All the data must come back unchanged, except that pictures are left out.
....
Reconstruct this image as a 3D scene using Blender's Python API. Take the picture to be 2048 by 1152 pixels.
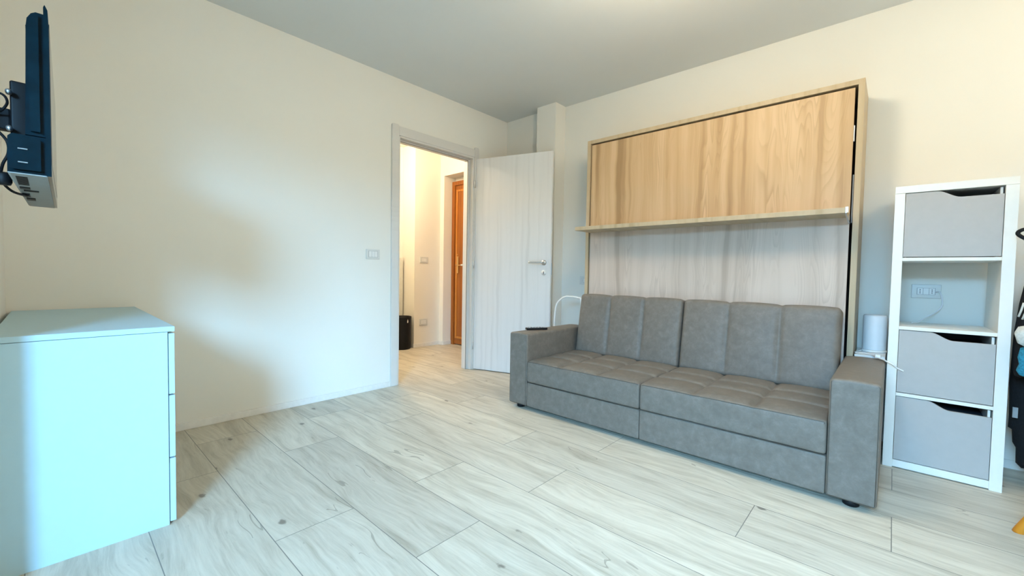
import bpy, bmesh, math, random
from mathutils import Vector, Matrix
random.seed(7)
for o in list(bpy.data.objects): bpy.data.objects.remove(o)
scene = bpy.context.scene
C = scene.collection

# ------------------------------------------------------------------ camera
def cam_axes(yaw, pitch, roll):
    cy, sy = math.cos(yaw), math.sin(yaw)
    F = Vector((sy*math.cos(pitch), cy*math.cos(pitch), math.sin(pitch)))
    R = Vector((cy, -sy, 0)); U = R.cross(F)
    r = math.cos(roll)*R + math.sin(roll)*U
    u = -math.sin(roll)*R + math.cos(roll)*U
    return r, u, F
r_, u_, F_ = cam_axes(math.radians(47.74027), math.radians(-2.03087), math.radians(0.986145))
cd = bpy.data.cameras.new('camera'); cam = bpy.data.objects.new('camera', cd); C.objects.link(cam)
M = Matrix(((r_.x, u_.x, -F_.x, 0), (r_.y, u_.y, -F_.y, 0), (r_.z, u_.z, -F_.z, 1.0), (0, 0, 0, 1)))
cam.matrix_world = M
cd.sensor_width = 36; cd.lens = 839.053/2048*36; cd.clip_start = 0.02
scene.camera = cam

# ------------------------------------------------------------------ light and exposure
scene.view_settings.view_transform = 'Standard'
scene.view_settings.look = 'None'
scene.view_settings.gamma = 1
scene.view_settings.use_curve_mapping = False
scene.view_settings.exposure = 0.35
w = bpy.data.worlds.new('world'); scene.world = w; w.use_nodes = True
bg = w.node_tree.nodes['Background']
bg.inputs[0].default_value = (0.55, 0.78, 1.0, 1); bg.inputs[1].default_value = 1.6

def area(name, loc, target, sx, sy, power, col):
    l = bpy.data.lights.new(name, 'AREA'); l.shape = 'RECTANGLE'; l.size = sx; l.size_y = sy
    l.energy = power; l.color = col
    o = bpy.data.objects.new(name, l); C.objects.link(o); o.location = loc
    d = Vector(target)-Vector(loc); o.rotation_euler = d.to_track_quat('-Z', 'Y').to_euler()
    return o
def bulb(name, loc, rad, power, col):
    l = bpy.data.lights.new(name, 'POINT'); l.shadow_soft_size = rad; l.energy = power; l.color = col
    o = bpy.data.objects.new(name, l); C.objects.link(o); o.location = loc
    return o
area('sky_light', (-5.0, -4.2, 3.7), (-1.0, -4.2, 2.6), 15.0, 2.3, 7600, (0.27, 0.62, 1.0))
area('sky_light_south', (-4.0, -7.0, 4.3), (-1.0, 0.0, 1.6), 7.0, 2.6, 2400, (0.27, 0.62, 1.0))
bulb('ceiling_lamp_light', (1.75, 0.75, 2.38), 0.16, 34, (1.0, 0.84, 0.60))
bulb('warm_fill_light', (2.3, -1.2, 2.3), 0.25, 22, (1.0, 0.86, 0.66))  # added warm fill behind the view, stands for no known lamp
bulb('hall_lamp_light', (2.35, 4.1, 2.45), 0.10, 44, (1.0, 0.83, 0.60))

# ------------------------------------------------------------------ node helpers
class NT:
    def __init__(s, name):
        s.m = bpy.data.materials.new(name); s.m.use_nodes = True
        s.t = s.m.node_tree; s.b = s.t.nodes['Principled BSDF']
        s.tc = s.t.nodes.new('ShaderNodeTexCoord')
    def n(s, typ, **kw):
        q = s.t.nodes.new(typ)
        for k, v in kw.items(): setattr(q, k, v)
        return q
    def put(s, sock, v):
        if isinstance(v, bpy.types.NodeSocket): s.t.links.new(v, sock)
        elif v is not None: sock.default_value = v
    def math(s, op, a, b=None, c=None, clamp=False):
        q = s.n('ShaderNodeMath', operation=op); q.use_clamp = clamp
        for i, v in enumerate((a, b, c)):
            if v is not None: s.put(q.inputs[i], v)
        return q.outputs[0]
    def sep(s, v):
        q = s.n('ShaderNodeSeparateXYZ'); s.put(q.inputs[0], v); return q.outputs
    def comb(s, x, y, z):
        q = s.n('ShaderNodeCombineXYZ')
        for i, v in enumerate((x, y, z)): s.put(q.inputs[i], v)
        return q.outputs[0]
    def mapping(s, scale, loc=(0, 0, 0), v=None):
        q = s.n('ShaderNodeMapping'); s.put(q.inputs[0], v or s.tc.outputs['Object'])
        q.inputs['Scale'].default_value = scale; q.inputs['Location'].default_value = loc
        return q.outputs[0]
    def noise(s, v, scale=1, detail=4, rough=.5, dist=0):
        q = s.n('ShaderNodeTexNoise'); s.put(q.inputs['Vector'], v)
        q.inputs['Scale'].default_value = scale; q.inputs['Detail'].default_value = detail
        q.inputs['Roughness'].default_value = rough; q.inputs['Distortion'].default_value = dist
        return q.outputs[0]
    def ramp(s, f, stops, interp='LINEAR'):
        q = s.n('ShaderNodeValToRGB'); s.put(q.inputs[0], f); e = q.color_ramp
        e.interpolation = interp
        while len(e.elements) < len(stops): e.elements.new(.5)
        for el, (p, c) in zip(e.elements, stops):
            el.position = p; el.color = (*c, 1) if len(c) == 3 else c
        return q.outputs[0]
    def mix(s, f, a, b, mode='MIX'):
        q = s.n('ShaderNodeMix', data_type='RGBA', blend_type=mode)
        s.put(q.inputs[0], f)
        s.put(q.inputs[6], (*a, 1) if isinstance(a, tuple) and len(a) == 3 else a)
        s.put(q.inputs[7], (*b, 1) if isinstance(b, tuple) and len(b) == 3 else b)
        return q.outputs[2]
    def bump(s, h, strength=.2, dist=.01):
        q = s.n('ShaderNodeBump'); q.inputs['Strength'].default_value = strength
        q.inputs['Distance'].default_value = dist
        s.put(q.inputs['Height'], h); s.t.links.new(q.outputs[0], s.b.inputs['Normal'])
    def base(s, c, rough=.5, metal=0, spec=.5):
        s.put(s.b.inputs['Base Color'], (*c, 1) if isinstance(c, tuple) and len(c) == 3 else c)
        s.put(s.b.inputs['Roughness'], rough); s.b.inputs['Metallic'].default_value = metal
        s.b.inputs['Specular IOR Level'].default_value = spec
        return s.m

def plain(name, col, rough=.5, metal=0, var=.04, scale=30, bump=0, spec=.5):
    t = NT(name)
    f = t.noise(t.mapping((scale,)*3), 1, 3)
    a = tuple(max(0, c*(1-var)) for c in col); b = tuple(min(1, c*(1+var)) for c in col)
    m = t.base(t.ramp(f, [(.3, a), (.7, b)]), rough, metal, spec)
    if bump: t.bump(f, bump, .004)
    return m

def paint(name, col):
    t = NT(name)
    f = t.noise(t.mapping((260,)*3), 1, 2)
    g = t.noise(t.mapping((1.5,)*3), 1, 2)
    a = tuple(c*.985 for c in col); b = tuple(min(1, c*1.015) for c in col)
    m = t.base(t.ramp(g, [(.3, a), (.7, b)]), .75, 0, .25)
    t.bump(f, .12, .002)
    return m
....
* [COMPLETE ANSWER]:
Reconstruct this image as a 3D scene using Blender's Python API. Take the picture to be 2048 by 1152 pixels.
import bpy, bmesh, math, random
from mathutils import Vector, Matrix
random.seed(7)
for o in list(bpy.data.objects): bpy.data.objects.remove(o)
scene = bpy.context.scene
C = scene.collection

# ------------------------------------------------------------------ camera
def cam_axes(yaw, pitch, roll):
    cy, sy = math.cos(yaw), math.sin(yaw)
    F = Vector((sy*math.cos(pitch), cy*math.cos(pitch), math.sin(pitch)))
    R = Vector((cy, -sy, 0)); U = R.cross(F)
    r = math.cos(roll)*R + math.sin(roll)*U
    u = -math.sin(roll)*R + math.cos(roll)*U
    return r, u, F
r_, u_, F_ = cam_axes(math.radians(47.74027), math.radians(-2.03087), math.radians(0.986145))
cd = bpy.data.cameras.new('camera'); cam = bpy.data.objects.new('camera', cd); C.objects.link(cam)
M = Matrix(((r_.x, u_.x, -F_.x, 0), (r_.y, u_.y, -F_.y, 0), (r_.z, u_.z, -F_.z, 1.0), (0, 0, 0, 1)))
cam.matrix_world = M
cd.sensor_width = 36; cd.lens = 839.053/2048*36; cd.clip_start = 0.02
scene.camera = cam

# ------------------------------------------------------------------ light and exposure
scene.view_settings.view_transform = 'Standard'
scene.view_settings.look = 'None'
scene.view_settings.gamma = 1
scene.view_settings.use_curve_mapping = False
scene.view_settings.exposure = 0.35
w = bpy.data.worlds.new('world'); scene.world = w; w.use_nodes = True
bg = w.node_tree.nodes['Background']
bg.inputs[0].default_value = (0.55, 0.78, 1.0, 1); bg.inputs[1].default_value = 1.6

def area(name, loc, target, sx, sy, power, col):
    l = bpy.data.lights.new(name, 'AREA'); l.shape = 'RECTANGLE'; l.size = sx; l.size_y = sy
    l.energy = power; l.color = col
    o = bpy.data.objects.new(name, l); C.objects.link(o); o.location = loc
    d = Vector(target)-Vector(loc); o.rotation_euler = d.to_track_quat('-Z', 'Y').to_euler()
    return o
def bulb(name, loc, rad, power, col):
    l = bpy.data.lights.new(name, 'POINT'); l.shadow_soft_size = rad; l.energy = power; l.color = col
    o = bpy.data.objects.new(name, l); C.objects.link(o); o.location = loc
    return o
area('sky_light', (-5.0, -4.2, 3.7), (-1.0, -4.2, 2.6), 15.0, 2.3, 7600, (0.27, 0.62, 1.0))
area('sky_light_south', (-4.0, -7.0, 4.3), (-1.0, 0.0, 1.6), 7.0, 2.6, 2400, (0.27, 0.62, 1.0))
bulb('ceiling_lamp_light', (1.75, 0.75, 2.38), 0.16, 34, (1.0, 0.84, 0.60))
bulb('warm_fill_light', (2.3, -1.2, 2.3), 0.25, 22, (1.0, 0.86, 0.66))  # added warm fill behind the view, stands for no known lamp
bulb('hall_lamp_light', (2.35, 4.1, 2.45), 0.10, 44, (1.0, 0.83, 0.60))

# ------------------------------------------------------------------ node helpers
class NT:
    def __init__(s, name):
        s.m = bpy.data.materials.new(name); s.m.use_nodes = True
        s.t = s.m.node_tree; s.b = s.t.nodes['Principled BSDF']
        s.tc = s.t.nodes.new('ShaderNodeTexCoord')
    def n(s, typ, **kw):
        q = s.t.nodes.new(typ)
        for k, v in kw.items(): setattr(q, k, v)
        return q
    def put(s, sock, v):
        if isinstance(v, bpy.types.NodeSocket): s.t.links.new(v, sock)
        elif v is not None: sock.default_value = v
    def math(s, op, a, b=None, c=None, clamp=False):
        q = s.n('ShaderNodeMath', operation=op); q.use_clamp = clamp
        for i, v in enumerate((a, b, c)):
            if v is not None: s.put(q.inputs[i], v)
        return q.outputs[0]
    def sep(s, v):
        q = s.n('ShaderNodeSeparateXYZ'); s.put(q.inputs[0], v); return q.outputs
    def comb(s, x, y, z):
        q = s.n('ShaderNodeCombineXYZ')
        for i, v in enumerate((x, y, z)): s.put(q.inputs[i], v)
        return q.outputs[0]
    def mapping(s, scale, loc=(0, 0, 0), v=None):
        q = s.n('ShaderNodeMapping'); s.put(q.inputs[0], v or s.tc.outputs['Object'])
        q.inputs['Scale'].default_value = scale; q.inputs['Location'].default_value = loc
        return q.outputs[0]
    def noise(s, v, scale=1, detail=4, rough=.5, dist=0):
        q = s.n('ShaderNodeTexNoise'); s.put(q.inputs['Vector'], v)
        q.inputs['Scale'].default_value = scale; q.inputs['Detail'].default_value = detail
        q.inputs['Roughness'].default_value = rough; q.inputs['Distortion'].default_value = dist
        return q.outputs[0]
    def ramp(s, f, stops, interp='LINEAR'):
        q = s.n('ShaderNodeValToRGB'); s.put(q.inputs[0], f); e = q.color_ramp
        e.interpolation = interp
        while len(e.elements) < len(stops): e.elements.new(.5)
        for el, (p, c) in zip(e.elements, stops):
            el.position = p; el.color = (*c, 1) if len(c) == 3 else c
        return q.outputs[0]
    def mix(s, f, a, b, mode='MIX'):
        q = s.n('ShaderNodeMix', data_type='RGBA', blend_type=mode)
        s.put(q.inputs[0], f)
        s.put(q.inputs[6], (*a, 1) if isinstance(a, tuple) and len(a) == 3 else a)
        s.put(q.inputs[7], (*b, 1) if isinstance(b, tuple) and len(b) == 3 else b)
        return q.outputs[2]
    def bump(s, h, strength=.2, dist=.01):
        q = s.n('ShaderNodeBump'); q.inputs['Strength'].default_value = strength
        q.inputs['Distance'].default_value = dist
        s.put(q.inputs['Height'], h); s.t.links.new(q.outputs[0], s.b.inputs['Normal'])
    def base(s, c, rough=.5, metal=0, spec=.5):
        s.put(s.b.inputs['Base Color'], (*c, 1) if isinstance(c, tuple) and len(c) == 3 else c)
        s.put(s.b.inputs['Roughness'], rough); s.b.inputs['Metallic'].default_value = metal
        s.b.inputs['Specular IOR Level'].default_value = spec
        return s.m

def plain(name, col, rough=.5, metal=0, var=.04, scale=30, bump=0, spec=.5):
    t = NT(name)
    f = t.noise(t.mapping((scale,)*3), 1, 3)
    a = tuple(max(0, c*(1-var)) for c in col); b = tuple(min(1, c*(1+var)) for c in col)
    m = t.base(t.ramp(f, [(.3, a), (.7, b)]), rough, metal, spec)
    if bump: t.bump(f, bump, .004)
    return m

def paint(name, col):
    t = NT(name)
    f = t.noise(t.mapping((260,)*3), 1, 2)
    g = t.noise(t.mapping((1.5,)*3), 1, 2)
    a = tuple(c*.985 for c in col); b = tuple(min(1, c*1.015) for c in col)
    m = t.base(t.ramp(g, [(.3, a), (.7, b)]), .75, 0, .25)
    t.bump(f, .12, .002)
    return m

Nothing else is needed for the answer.